Spin dynamics and exchange interactions in CuO measured by neutron scattering

TL;DR

This study uses neutron scattering to map the spin dynamics and exchange interactions in CuO, revealing continuum features at high energies and a good fit to a spin-wave model at lower energies, with implications for multiferroicity.

Contribution

It provides a comprehensive experimental characterization of CuO's spin dynamics and determines exchange constants using neutron scattering and spin-wave modeling.

Findings

High-energy continuum features consistent with $S=1/2$ Heisenberg chain

Low-energy spectrum well-described by linear spin-wave model

Unexplained low-energy features in the high-temperature phase

Abstract

The magnetic properties of CuO encompass several contemporary themes in condensed matter physics, including quantum magnetism, magnetic frustration, magnetically-induced ferroelectricity and orbital currents. Here we report polarized and unpolarized neutron inelastic scattering measurements which provide a comprehensive map of the cooperative spin dynamics in the low temperature antiferromagnetic (AFM) phase of CuO throughout much of the Brillouin zone.
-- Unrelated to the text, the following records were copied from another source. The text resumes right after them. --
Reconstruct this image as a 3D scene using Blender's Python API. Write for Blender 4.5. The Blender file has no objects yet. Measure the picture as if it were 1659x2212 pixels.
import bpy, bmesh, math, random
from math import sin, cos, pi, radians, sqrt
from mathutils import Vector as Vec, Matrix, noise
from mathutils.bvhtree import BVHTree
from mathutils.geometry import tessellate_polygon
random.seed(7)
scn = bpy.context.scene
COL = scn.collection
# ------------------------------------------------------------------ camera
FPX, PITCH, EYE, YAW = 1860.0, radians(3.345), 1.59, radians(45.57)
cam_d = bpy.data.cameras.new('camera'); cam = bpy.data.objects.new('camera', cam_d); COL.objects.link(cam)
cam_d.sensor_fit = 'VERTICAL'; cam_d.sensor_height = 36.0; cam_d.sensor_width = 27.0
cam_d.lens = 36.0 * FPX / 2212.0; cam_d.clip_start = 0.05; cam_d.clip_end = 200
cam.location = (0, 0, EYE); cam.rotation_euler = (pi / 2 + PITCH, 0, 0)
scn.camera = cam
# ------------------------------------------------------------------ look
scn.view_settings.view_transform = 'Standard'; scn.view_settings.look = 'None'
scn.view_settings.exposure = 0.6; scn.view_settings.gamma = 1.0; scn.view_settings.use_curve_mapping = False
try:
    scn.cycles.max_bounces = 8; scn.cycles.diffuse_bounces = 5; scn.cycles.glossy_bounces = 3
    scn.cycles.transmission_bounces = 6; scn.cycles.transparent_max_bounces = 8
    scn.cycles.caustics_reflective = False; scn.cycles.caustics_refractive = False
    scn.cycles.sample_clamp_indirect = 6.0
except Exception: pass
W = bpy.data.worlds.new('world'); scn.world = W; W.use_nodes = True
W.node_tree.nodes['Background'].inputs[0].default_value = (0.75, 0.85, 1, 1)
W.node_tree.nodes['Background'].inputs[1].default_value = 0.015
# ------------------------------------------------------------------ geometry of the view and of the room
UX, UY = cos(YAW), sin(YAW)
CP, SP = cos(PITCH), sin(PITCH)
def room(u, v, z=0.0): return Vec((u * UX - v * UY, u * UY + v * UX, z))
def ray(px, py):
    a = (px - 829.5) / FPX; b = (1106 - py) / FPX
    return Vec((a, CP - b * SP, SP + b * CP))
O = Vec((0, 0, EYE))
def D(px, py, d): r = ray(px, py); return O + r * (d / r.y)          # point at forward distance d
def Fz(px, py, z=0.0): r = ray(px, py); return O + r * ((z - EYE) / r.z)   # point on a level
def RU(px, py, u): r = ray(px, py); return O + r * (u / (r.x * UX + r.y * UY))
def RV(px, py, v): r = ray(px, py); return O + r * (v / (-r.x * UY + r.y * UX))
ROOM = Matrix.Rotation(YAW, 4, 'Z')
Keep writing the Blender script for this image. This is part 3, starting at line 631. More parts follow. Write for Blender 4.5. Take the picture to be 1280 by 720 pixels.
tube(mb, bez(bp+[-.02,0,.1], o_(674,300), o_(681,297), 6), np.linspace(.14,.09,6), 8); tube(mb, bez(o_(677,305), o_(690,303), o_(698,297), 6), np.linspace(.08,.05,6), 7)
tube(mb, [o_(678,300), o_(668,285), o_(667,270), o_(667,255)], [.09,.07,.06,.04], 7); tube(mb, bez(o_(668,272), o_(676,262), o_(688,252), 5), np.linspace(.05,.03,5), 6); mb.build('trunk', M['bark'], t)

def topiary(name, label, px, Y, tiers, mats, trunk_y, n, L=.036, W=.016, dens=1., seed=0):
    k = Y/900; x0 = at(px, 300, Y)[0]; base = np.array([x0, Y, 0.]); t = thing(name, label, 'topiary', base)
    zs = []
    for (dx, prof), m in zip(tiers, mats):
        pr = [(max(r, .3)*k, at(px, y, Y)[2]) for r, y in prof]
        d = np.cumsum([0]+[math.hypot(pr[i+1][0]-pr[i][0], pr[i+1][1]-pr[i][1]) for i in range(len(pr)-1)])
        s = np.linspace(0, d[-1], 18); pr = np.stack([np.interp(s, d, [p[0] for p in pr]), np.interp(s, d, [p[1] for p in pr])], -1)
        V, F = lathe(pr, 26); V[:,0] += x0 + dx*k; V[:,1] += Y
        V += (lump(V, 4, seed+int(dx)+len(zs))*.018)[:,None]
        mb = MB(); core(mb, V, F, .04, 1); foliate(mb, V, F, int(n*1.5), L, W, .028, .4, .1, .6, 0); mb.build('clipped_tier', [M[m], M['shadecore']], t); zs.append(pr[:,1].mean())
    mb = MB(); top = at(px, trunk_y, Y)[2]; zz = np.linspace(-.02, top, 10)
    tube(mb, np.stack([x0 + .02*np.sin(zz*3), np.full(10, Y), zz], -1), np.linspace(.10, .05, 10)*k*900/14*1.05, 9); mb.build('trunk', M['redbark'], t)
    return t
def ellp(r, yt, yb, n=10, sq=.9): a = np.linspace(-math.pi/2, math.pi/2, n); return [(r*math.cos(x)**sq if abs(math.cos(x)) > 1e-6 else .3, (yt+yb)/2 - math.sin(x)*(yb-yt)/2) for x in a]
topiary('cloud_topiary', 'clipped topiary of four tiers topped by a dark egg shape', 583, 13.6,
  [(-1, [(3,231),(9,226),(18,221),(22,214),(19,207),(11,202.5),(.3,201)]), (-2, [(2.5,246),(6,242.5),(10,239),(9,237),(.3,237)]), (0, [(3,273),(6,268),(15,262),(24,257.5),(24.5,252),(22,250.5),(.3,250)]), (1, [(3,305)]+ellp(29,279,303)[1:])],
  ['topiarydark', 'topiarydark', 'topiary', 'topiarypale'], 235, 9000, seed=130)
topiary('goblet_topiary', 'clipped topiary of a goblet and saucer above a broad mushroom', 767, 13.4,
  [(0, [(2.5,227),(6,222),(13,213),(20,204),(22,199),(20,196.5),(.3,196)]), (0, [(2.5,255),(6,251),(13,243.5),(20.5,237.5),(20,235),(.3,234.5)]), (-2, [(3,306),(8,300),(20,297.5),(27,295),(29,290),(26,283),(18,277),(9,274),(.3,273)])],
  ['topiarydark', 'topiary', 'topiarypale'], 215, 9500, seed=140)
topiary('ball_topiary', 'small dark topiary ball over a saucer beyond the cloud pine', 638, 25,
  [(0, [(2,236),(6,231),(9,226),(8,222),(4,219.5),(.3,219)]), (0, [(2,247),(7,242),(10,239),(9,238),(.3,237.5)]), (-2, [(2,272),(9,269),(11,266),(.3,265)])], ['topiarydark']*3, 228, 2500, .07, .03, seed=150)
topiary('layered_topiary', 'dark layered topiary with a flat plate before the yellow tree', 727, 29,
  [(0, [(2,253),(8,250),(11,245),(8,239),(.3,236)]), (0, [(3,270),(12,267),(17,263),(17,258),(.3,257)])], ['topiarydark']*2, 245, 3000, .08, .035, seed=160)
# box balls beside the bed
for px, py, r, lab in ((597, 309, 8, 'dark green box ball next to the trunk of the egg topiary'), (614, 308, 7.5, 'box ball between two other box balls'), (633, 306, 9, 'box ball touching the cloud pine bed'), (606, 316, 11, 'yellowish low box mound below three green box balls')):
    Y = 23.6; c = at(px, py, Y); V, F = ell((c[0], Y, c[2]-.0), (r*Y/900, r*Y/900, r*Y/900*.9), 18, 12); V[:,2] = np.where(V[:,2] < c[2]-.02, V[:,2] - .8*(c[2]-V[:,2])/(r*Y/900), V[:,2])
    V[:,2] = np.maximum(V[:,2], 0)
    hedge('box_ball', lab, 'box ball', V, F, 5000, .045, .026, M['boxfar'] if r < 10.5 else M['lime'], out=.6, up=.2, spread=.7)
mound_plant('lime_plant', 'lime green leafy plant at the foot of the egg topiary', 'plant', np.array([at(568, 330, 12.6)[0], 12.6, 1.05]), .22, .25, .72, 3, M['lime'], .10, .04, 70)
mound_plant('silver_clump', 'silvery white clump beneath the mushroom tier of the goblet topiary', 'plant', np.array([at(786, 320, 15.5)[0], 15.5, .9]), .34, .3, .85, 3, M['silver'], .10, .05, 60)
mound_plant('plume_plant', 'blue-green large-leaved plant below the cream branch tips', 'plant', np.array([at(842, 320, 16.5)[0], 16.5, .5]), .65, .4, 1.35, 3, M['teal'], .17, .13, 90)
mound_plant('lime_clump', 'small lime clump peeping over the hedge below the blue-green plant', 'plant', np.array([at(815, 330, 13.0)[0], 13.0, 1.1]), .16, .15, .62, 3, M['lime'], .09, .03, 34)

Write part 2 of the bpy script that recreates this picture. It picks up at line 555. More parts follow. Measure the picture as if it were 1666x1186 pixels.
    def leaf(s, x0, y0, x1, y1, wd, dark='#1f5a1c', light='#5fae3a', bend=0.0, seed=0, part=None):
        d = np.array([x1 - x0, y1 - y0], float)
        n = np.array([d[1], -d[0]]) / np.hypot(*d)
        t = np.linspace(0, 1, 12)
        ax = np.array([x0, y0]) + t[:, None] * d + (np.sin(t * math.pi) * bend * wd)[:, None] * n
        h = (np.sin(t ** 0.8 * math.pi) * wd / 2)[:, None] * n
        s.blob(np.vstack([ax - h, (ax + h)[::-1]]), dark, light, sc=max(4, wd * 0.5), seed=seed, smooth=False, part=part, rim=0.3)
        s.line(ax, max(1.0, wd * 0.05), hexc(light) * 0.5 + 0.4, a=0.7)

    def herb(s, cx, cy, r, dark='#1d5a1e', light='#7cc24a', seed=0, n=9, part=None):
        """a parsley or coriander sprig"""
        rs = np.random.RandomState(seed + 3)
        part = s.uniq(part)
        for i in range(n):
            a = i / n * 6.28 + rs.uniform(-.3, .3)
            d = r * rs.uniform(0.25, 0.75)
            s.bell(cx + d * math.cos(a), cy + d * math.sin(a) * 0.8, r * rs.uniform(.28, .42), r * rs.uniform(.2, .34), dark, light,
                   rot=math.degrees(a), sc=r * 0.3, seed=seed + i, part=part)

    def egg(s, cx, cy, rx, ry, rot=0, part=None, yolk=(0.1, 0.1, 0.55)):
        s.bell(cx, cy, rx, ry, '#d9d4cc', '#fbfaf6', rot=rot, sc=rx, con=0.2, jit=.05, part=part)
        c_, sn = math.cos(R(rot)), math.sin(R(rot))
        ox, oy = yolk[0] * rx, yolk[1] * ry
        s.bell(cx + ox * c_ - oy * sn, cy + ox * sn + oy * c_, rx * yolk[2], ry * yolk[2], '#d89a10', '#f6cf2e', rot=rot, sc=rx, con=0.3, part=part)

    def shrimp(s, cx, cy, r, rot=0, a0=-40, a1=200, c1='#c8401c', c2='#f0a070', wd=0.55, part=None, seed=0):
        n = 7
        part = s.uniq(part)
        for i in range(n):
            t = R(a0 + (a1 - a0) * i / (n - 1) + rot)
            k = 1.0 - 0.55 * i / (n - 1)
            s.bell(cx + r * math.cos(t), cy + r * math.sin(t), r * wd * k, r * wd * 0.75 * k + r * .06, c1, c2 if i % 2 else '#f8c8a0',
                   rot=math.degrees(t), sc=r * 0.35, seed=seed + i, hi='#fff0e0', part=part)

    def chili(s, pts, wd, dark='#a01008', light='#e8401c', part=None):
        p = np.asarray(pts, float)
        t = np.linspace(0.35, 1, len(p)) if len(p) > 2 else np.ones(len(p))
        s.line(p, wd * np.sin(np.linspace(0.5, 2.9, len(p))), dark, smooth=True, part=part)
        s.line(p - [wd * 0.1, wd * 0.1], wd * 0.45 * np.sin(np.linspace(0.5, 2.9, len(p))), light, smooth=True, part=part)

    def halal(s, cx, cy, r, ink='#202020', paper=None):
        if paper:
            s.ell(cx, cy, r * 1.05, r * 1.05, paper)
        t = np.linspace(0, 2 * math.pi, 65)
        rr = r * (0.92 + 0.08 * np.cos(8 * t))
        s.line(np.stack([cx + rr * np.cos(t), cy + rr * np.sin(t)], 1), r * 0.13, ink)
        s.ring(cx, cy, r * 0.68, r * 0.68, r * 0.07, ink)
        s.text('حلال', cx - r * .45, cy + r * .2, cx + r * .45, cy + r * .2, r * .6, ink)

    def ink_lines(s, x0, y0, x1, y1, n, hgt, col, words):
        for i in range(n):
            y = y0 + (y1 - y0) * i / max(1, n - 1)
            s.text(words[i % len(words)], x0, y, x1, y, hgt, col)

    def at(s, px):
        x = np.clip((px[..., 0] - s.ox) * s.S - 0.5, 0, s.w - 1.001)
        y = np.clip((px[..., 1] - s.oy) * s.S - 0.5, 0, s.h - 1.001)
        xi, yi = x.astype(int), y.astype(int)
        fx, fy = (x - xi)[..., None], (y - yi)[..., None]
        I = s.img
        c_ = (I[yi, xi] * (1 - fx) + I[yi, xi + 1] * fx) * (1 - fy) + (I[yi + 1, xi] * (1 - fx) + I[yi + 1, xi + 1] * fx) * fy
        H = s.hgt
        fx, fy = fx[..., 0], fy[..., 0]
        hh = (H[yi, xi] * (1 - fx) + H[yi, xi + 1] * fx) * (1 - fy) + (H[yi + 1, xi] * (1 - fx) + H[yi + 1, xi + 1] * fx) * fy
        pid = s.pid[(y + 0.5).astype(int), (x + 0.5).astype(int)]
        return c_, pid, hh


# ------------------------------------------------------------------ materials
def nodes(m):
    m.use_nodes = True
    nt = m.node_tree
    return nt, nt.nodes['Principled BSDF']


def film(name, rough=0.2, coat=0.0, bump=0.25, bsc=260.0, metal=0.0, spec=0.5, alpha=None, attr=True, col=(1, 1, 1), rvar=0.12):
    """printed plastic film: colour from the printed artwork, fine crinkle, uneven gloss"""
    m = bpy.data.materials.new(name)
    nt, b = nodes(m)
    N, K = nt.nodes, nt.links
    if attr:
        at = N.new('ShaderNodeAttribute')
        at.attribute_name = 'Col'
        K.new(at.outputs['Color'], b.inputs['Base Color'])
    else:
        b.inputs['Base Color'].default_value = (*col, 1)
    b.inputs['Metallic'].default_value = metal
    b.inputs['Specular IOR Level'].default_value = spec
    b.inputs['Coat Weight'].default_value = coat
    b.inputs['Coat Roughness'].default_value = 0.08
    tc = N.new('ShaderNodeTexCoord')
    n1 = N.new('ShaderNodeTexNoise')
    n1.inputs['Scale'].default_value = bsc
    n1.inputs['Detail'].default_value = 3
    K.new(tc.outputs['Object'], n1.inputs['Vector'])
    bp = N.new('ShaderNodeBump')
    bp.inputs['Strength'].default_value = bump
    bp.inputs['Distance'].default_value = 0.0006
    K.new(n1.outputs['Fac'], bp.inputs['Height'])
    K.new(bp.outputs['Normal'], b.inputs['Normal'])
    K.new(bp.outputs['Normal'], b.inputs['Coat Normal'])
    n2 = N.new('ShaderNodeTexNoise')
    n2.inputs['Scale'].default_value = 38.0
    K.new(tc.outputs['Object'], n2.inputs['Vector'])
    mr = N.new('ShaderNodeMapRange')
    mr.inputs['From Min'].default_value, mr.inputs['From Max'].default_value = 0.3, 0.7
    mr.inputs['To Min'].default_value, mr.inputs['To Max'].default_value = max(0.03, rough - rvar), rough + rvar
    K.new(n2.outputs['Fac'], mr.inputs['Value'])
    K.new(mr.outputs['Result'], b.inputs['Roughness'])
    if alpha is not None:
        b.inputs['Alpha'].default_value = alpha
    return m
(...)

At high energies ($E \gtrsim 100$\,meV) the spectrum displays continuum features consistent with the des Cloizeax--Pearson dispersion for an ideal $S=\frac{1}{2}$ Heisenberg AFM chain. At lower energies the spectrum becomes more three-dimensional, and we find that a linear spin-wave model for a Heisenberg AFM provides a very good description of the data, allowing for an accurate determination of the relevant exchange constants in an effective spin Hamiltonian for CuO. In the high temperature helicoidal phase, there are features in the measured low-energy spectrum that we could not reproduce with a spin-only model. We discuss how these might be associated with the magnetically-induced multiferroic behavior observed in this phase.